In light of recent chats about spark plugs, by chance, are you using Champion plugs? Long shot....
 
I have had good results by completely closing the throttle during start. But the pre-requisite is that the carby's fuel bowl has fuel, so I run the electric pump for 20-30 seconds before and during start.

Also, consider pumping the throttle empties the fuel bowl.

I believe that the idle enrichment circuit works best when the butterfly valve is closed. Note the small hole in the side of the carby throat above the throttle plate is where the enrichment circuit emits the fuel (and air) mix. If the throttle is opened then there is insufficient pressure differential to get the fuel flowing through this secondary circuit plus the ventruri & main jet has insufficient airflow to draw fuel to start the engine.

I have no primer on my engine and rarely need to pump the throttle. This is on an O-320, not sure if the larger caby has the same features.
 
One throttle stroke and back to closed and she started right up. And without that hi rpm burst from the extra fuel. Great tip. Thanks. Andy
 
I am running an IO 360 in my RV so the follow is from what we use on a friends RV6, C 172 and a few others when it gets into the 20.

We preheat... Not a fancy preheater but one of those ceramic heaters which we fit with duct work from the aviation dept of Home dept. Usually for an hour.
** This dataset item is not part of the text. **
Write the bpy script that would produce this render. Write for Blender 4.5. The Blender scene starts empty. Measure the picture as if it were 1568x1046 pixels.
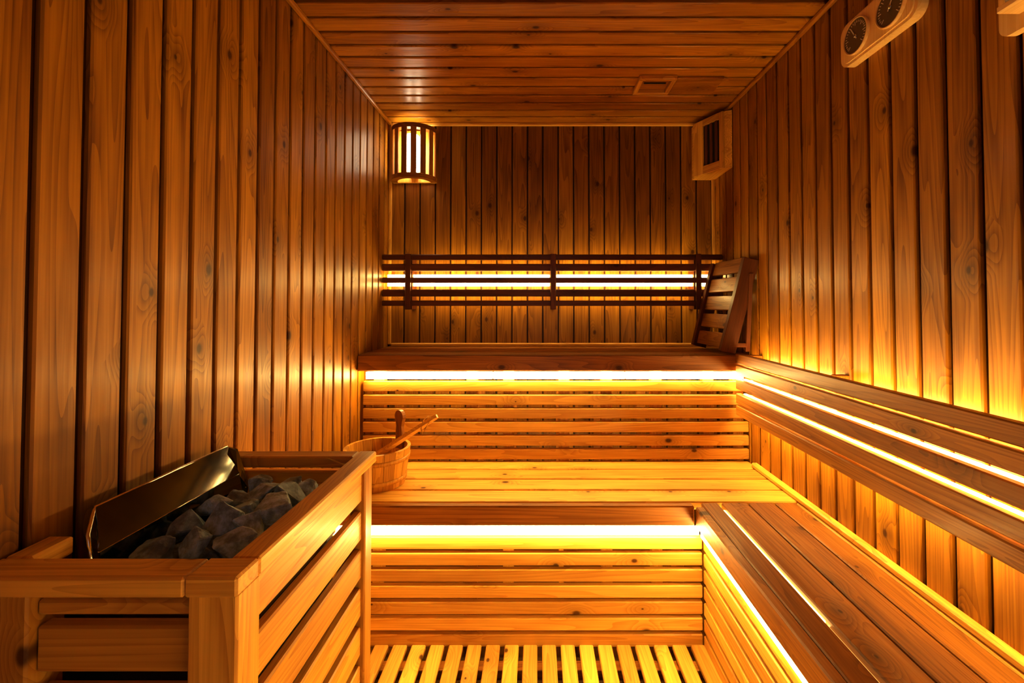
import bpy, bmesh, math, random
from mathutils import Vector, Matrix, noise
random.seed(7)
sc = bpy.context.scene
sc.view_settings.view_transform = 'Standard'
sc.view_settings.look = 'None'
sc.view_settings.exposure = 0.15
sc.view_settings.gamma = 0.88

# ------------------------------------------------------------------ dims
XL, XR, YB, YF, ZC, ZF = -0.743, 0.886, 2.28, -0.80, 2.04, -0.045
PITCH = 0.077

# ------------------------------------------------------------------ materials
def new_mat(name):
    m = bpy.data.materials.new(name); m.use_nodes = True
    nt = m.node_tree; nt.nodes.clear()
    return m, nt
def N(nt, t, **kw):
    n = nt.nodes.new(t)
    for k, v in kw.items(): setattr(n, k, v)
    return n
def mathn(nt, op, a, b=None, c=None, clamp=False):
    n = N(nt, 'ShaderNodeMath', operation=op); n.use_clamp = clamp
    for i, v in enumerate((a, b, c)):
        if v is None: continue
        if isinstance(v, bpy.types.NodeSocket): nt.links.new(v, n.inputs[i])
        else: n.inputs[i].default_value = v
    return n.outputs[0]
def mixc(nt, f, a, b, blend='MIX'):
    n = N(nt, 'ShaderNodeMix', data_type='RGBA', blend_type=blend)
    for s, v in ((n.inputs[0], f), (n.inputs[6], a), (n.inputs[7], b)):
        if isinstance(v, bpy.types.NodeSocket): nt.links.new(v, s)
        else: s.default_value = v if not isinstance(v, tuple) else (v + (1,) if len(v) == 3 else v)
    return n.outputs[2]
def smooth(nt, v, a, b, lo=0.0, hi=1.0):
    n = N(nt, 'ShaderNodeMapRange', interpolation_type='SMOOTHSTEP')
    nt.links.new(v, n.inputs[0])
    n.inputs[1].default_value = a; n.inputs[2].default_value = b
    n.inputs[3].default_value = lo; n.inputs[4].default_value = hi
    return n.outputs[0]

def wood(name, light, dark, knot=(0.05, 0.012, 0.002), rough=0.42, var=0.45, knots=0.42, coat=0.08):
    m, nt = new_mat(name); L = nt.links
    at = N(nt, 'ShaderNodeAttribute', attribute_name='gc')
    ar = N(nt, 'ShaderNodeAttribute', attribute_name='rnd')
    sep = N(nt, 'ShaderNodeSeparateXYZ'); L.new(at.outputs['Vector'], sep.inputs[0])
    a, b, c = sep.outputs
    def vec(sa, sb, scl):
        cb = N(nt, 'ShaderNodeCombineXYZ')
        L.new(mathn(nt, 'MULTIPLY', a, sa), cb.inputs[0])
        L.new(mathn(nt, 'MULTIPLY', b, sb), cb.inputs[1])
        L.new(mathn(nt, 'MULTIPLY', c, scl), cb.inputs[2])
        return cb.outputs[0]
    vo = N(nt, 'ShaderNodeTexVoronoi', voronoi_dimensions='2D', feature='F1')
    vo.inputs['Scale'].default_value = 1.0
    L.new(vec(4.2, 6.5, 0), vo.inputs['Vector'])
    sc2 = N(nt, 'ShaderNodeSeparateColor'); L.new(vo.outputs['Color'], sc2.inputs[0])
    keep = mathn(nt, 'GREATER_THAN', sc2.outputs[0], knots)
    rad = mathn(nt, 'MULTIPLY_ADD', sc2.outputs[1], 0.040, 0.012)
    ratio = mathn(nt, 'DIVIDE', vo.outputs['Distance'], rad)
    kmask = mathn(nt, 'MULTIPLY', smooth(nt, ratio, 0.6, 1.6, 0.92, 0), keep)
    kfall = mathn(nt, 'MULTIPLY', smooth(nt, vo.outputs['Distance'], 0.0, 0.3, 1, 0), keep)
    n1 = N(nt, 'ShaderNodeTexNoise'); n1.inputs['Scale'].default_value = 1; n1.inputs['Detail'].default_value = 1
    L.new(vec(0.6, 12, 12), n1.inputs['Vector'])
    rv = mathn(nt, 'ADD', n1.outputs[0], mathn(nt, 'MULTIPLY', kfall, 0.16))
    fr = mathn(nt, 'FRACT', mathn(nt, 'MULTIPLY', rv, 21))
    ring = mathn(nt, 'POWER', fr, 1.8)
    n2 = N(nt, 'ShaderNodeTexNoise'); n2.inputs['Scale'].default_value = 1; n2.inputs['Detail'].default_value = 2
    L.new(vec(5, 230, 230), n2.inputs['Vector'])
    n3 = N(nt, 'ShaderNodeTexNoise'); n3.inputs['Scale'].default_value = 1; n3.inputs['Detail'].default_value = 3
    L.new(vec(2.6, 18, 18), n3.inputs['Vector'])
    f = mathn(nt, 'ADD', mathn(nt, 'MULTIPLY', ring, 0.45), mathn(nt, 'MULTIPLY', n2.outputs[0], 0.75))
    f = mathn(nt, 'ADD', f, mathn(nt, 'MULTIPLY', n3.outputs[0], 1.2))
    f = mathn(nt, 'SUBTRACT', f, 0.68, clamp=True)
    col = mixc(nt, f, light, dark)
    br = mathn(nt, 'MULTIPLY_ADD', ar.outputs['Fac'], var, 1.0 - var * 0.5)
    cb = N(nt, 'ShaderNodeCombineColor')
    L.new(br, cb.inputs[0]); L.new(mathn(nt, 'POWER', br, 1.3), cb.inputs[1]); L.new(mathn(nt, 'POWER', br, 1.6), cb.inputs[2])
    col = mixc(nt, 1.0, col, cb.outputs[0], 'MULTIPLY')
    col = mixc(nt, mathn(nt, 'MULTIPLY', kfall, 0.4), col, tuple(x * 0.5 for x in dark))
    col = mixc(nt, kmask, col, knot)
    bs = N(nt, 'ShaderNodeBsdfPrincipled')
    L.new(col, bs.inputs['Base Color'])
    bs.inputs['Specular IOR Level'].default_value = 0.3
    L.new(smooth(nt, n2.outputs[0], 0.2, 0.8, rough - 0.08, rough + 0.1), bs.inputs['Roughness'])
    bs.inputs['Coat Weight'].default_value = coat; bs.inputs['Coat Roughness'].default_value = 0.18
    bu = N(nt, 'ShaderNodeBump'); bu.inputs['Strength'].default_value = 0.3; bu.inputs['Distance'].default_value = 0.001
    L.new(f, bu.inputs['Height']); L.new(bu.outputs[0], bs.inputs['Normal'])
    o = N(nt, 'ShaderNodeOutputMaterial'); L.new(bs.outputs[0], o.inputs[0])
    return m

def simple(name, col, rough=0.5, metal=0.0, ns=20, amt=0.15, coat=0.0, bump=0.0):
    m, nt = new_mat(name); L = nt.links
    tc = N(nt, 'ShaderNodeTexCoord')
    n = N(nt, 'ShaderNodeTexNoise'); n.inputs['Scale'].default_value = ns; n.inputs['Detail'].default_value = 4
    L.new(tc.outputs['Object'], n.inputs['Vector'])
    c = mixc(nt, n.outputs[0], tuple(x * (1 - amt) for x in col), tuple(min(1, x * (1 + amt)) for x in col))
    bs = N(nt, 'ShaderNodeBsdfPrincipled'); L.new(c, bs.inputs['Base Color'])
    bs.inputs['Roughness'].default_value = rough; bs.inputs['Metallic'].default_value = metal
    bs.inputs['Coat Weight'].default_value = coat
    if bump:
        bu = N(nt, 'ShaderNodeBump'); bu.inputs['Strength'].default_value = bump; bu.inputs['Distance'].default_value = 0.004
        L.new(n.outputs[0], bu.inputs['Height']); L.new(bu.outputs[0], bs.inputs['Normal'])
    o = N(nt, 'ShaderNodeOutputMaterial'); L.new(bs.outputs[0], o.inputs[0])
    return m
def emis(name, col, s):
    m, nt = new_mat(name)
    e = N(nt, 'ShaderNodeEmission'); e.inputs[0].default_value = col + (1,); e.inputs[1].default_value = s
    o = N(nt, 'ShaderNodeOutputMaterial'); nt.links.new(e.outputs[0], o.inputs[0])
    return m

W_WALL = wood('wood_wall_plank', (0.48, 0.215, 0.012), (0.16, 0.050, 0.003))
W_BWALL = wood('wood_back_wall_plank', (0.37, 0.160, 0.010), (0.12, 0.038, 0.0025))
W_CEIL = wood('wood_ceiling_plank', (0.58, 0.27, 0.018), (0.26, 0.085, 0.005), rough=0.32)
W_BACKG = wood('wood_groove_shadow', (0.05, 0.015, 0.002), (0.03, 0.008, 0.001))  # same plank wood, darkened to paint shadow into the grooves
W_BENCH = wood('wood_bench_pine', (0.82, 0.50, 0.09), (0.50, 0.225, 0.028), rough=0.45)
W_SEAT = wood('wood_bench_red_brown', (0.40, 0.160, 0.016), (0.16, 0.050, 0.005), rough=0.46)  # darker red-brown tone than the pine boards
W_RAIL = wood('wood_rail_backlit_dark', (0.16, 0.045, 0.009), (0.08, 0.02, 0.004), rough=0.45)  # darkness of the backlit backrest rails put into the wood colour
W_GUARD = wood('wood_guard_pine', (0.76, 0.42, 0.06), (0.42, 0.175, 0.02), rough=0.44)
W_LIGHT = wood('wood_light_pine', (0.85, 0.62, 0.28), (0.72, 0.46, 0.17), rough=0.45, knots=0.97, var=.1)
M_STEEL = simple('polished_dark_steel', (0.24, 0.26, 0.27), 0.07, 1.0, 8, 0.2)
M_STEEL2 = simple('heater_dark_steel', (0.04, 0.04, 0.042), 0.35, 0.8, 12, 0.3)
M_CHROME = simple('brushed_metal', (0.45, 0.42, 0.38), 0.25, 1.0, 60, 0.1)
M_RIM = simple('polished_rim', (0.85, 0.80, 0.70), 0.15, 1.0, 60, 0.1)
M_DIAL = simple('dial_face', (0.12, 0.08, 0.035), 0.45, 0.0, 40, 0.15, 0.0)
M_TICK = simple('dial_ink', (0.75, 0.68, 0.55), 0.5, 0.0, 10, 0.02)
M_BLACK = simple('dark_void_mesh', (0.015, 0.012, 0.01), 0.8, 0.0, 30, 0.2)
M_CONC = simple('subfloor', (0.16, 0.08, 0.02), 0.7, 0.0, 15, 0.3)
M_GLASSY = simple('sand_glass', (0.55, 0.5, 0.45), 0.08, 0.0, 10, 0.05, 0.8)
LEDC = (1.0, 0.68, 0.22)
E_LED = emis('led_warm', LEDC, 62)
E_LED2 = emis('led_warm_backrest', LEDC, 70)
E_LEDK = emis('led_warm_back_wall', LEDC, 36)
E_LED2B = emis('led_warm_backrest_low', LEDC, 25)
E_LEDADD = emis('led_warm_added', LEDC, 60)  # for strips added behind the outer rails to boost the wall glow
E_LED3 = emis('led_warm_gap', LEDC, 9)
E_LED4 = emis('led_warm_gap_dim', (1.0, 0.5, 0.12), 2.2)
E_BULB = emis('lamp_bulb', (1.0, 0.80, 0.52), 20)

# stone material
m, nt = new_mat('sauna_stone'); L = nt.links
tc = N(nt, 'ShaderNodeTexCoord'); gi = N(nt, 'ShaderNodeAttribute', attribute_name='rnd')
n = N(nt, 'ShaderNodeTexNoise'); n.inputs['Scale'].default_value = 45; n.inputs['Detail'].default_value = 10; n.inputs['Roughness'].default_value = 0.65
L.new(tc.outputs['Object'], n.inputs['Vector'])
c = mixc(nt, smooth(nt, n.outputs[0], 0.35, 0.70), (0.12, 0.19, 0.27), (0.44, 0.66, 0.92))
br = mathn(nt, 'MULTIPLY_ADD', gi.outputs['Fac'], 0.7, 0.55)
cb = N(nt, 'ShaderNodeCombineColor'); [L.new(br, cb.inputs[i]) for i in range(3)]
c = mixc(nt, 1.0, c, cb.outputs[0], 'MULTIPLY')
bs = N(nt, 'ShaderNodeBsdfPrincipled'); L.new(c, bs.inputs['Base Color']); bs.inputs['Roughness'].default_value = 0.42
bs.inputs['Specular IOR Level'].default_value = 0.35
bu = N(nt, 'ShaderNodeBump'); bu.inputs['Strength'].default_value = 0.6; bu.inputs['Distance'].default_value = 0.003
L.new(n.outputs[0], bu.inputs['Height']); L.new(bu.outputs[0], bs.inputs['Normal'])
o = N(nt, 'ShaderNodeOutputMaterial'); L.new(bs.outputs[0], o.inputs[0])
M_STONE = m
# glass
m, nt = new_mat('fill_door_glass'); L = nt.links
t = N(nt, 'ShaderNodeBsdfTransparent'); g = N(nt, 'ShaderNodeBsdfGlossy'); g.inputs['Roughness'].default_value = 0.02
mx = N(nt, 'ShaderNodeMixShader'); mx.inputs[0].default_value = 0.1
L.new(t.outputs[0], mx.inputs[1]); L.new(g.outputs[0], mx.inputs[2])
o = N(nt, 'ShaderNodeOutputMaterial'); L.new(mx.outputs[0], o.inputs[0])
M_GLASS = m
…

The next step is one you might not do... but if you check the mags grounding out at idle rpm you have a pretty good confidence that with the mags off and the key hanging up.. we pull the prop through about 10 revolutions... ( If you do not check your mags grounding on a daily basis do not do this until you know your mags ground out with the key off.)
Use the same technique you would if you were propping the engine except
Mags. Off, Fuel OFF, Mixture idle cutoff, and throttle to idle and someone on brakes.

Starting.
Mixture rich, 3 pumps of the primer, we generally leave it out,
Throttle 1/4 open or less. Clear and engage starter. If the engine sputters
we slowly advance the primer. We do not pump the throttle...
99 percent of the time the engine just starts fine...let the engine idle near 800 rpm until the oil pressure comes up and the oil temp start to move. Don't get in a hurry.

Like I said.... as far as pulling the prop through I have done this most of my 45 years of flying in cold weather instructing in Angola Indiana or Ohio. Before I came down south. :) On radial engines I flew we had to pull the props every first start of a day... Assume the engine can fire and start.. so take precautions...

I see more damage done to engines by folks starting even in warm weather when they start and the engine revs up to about 2000 rpm instantly and blows everything and everyone around... and they start taxing almost immediately... a extra minute or two at idle will be pleasing to your engine.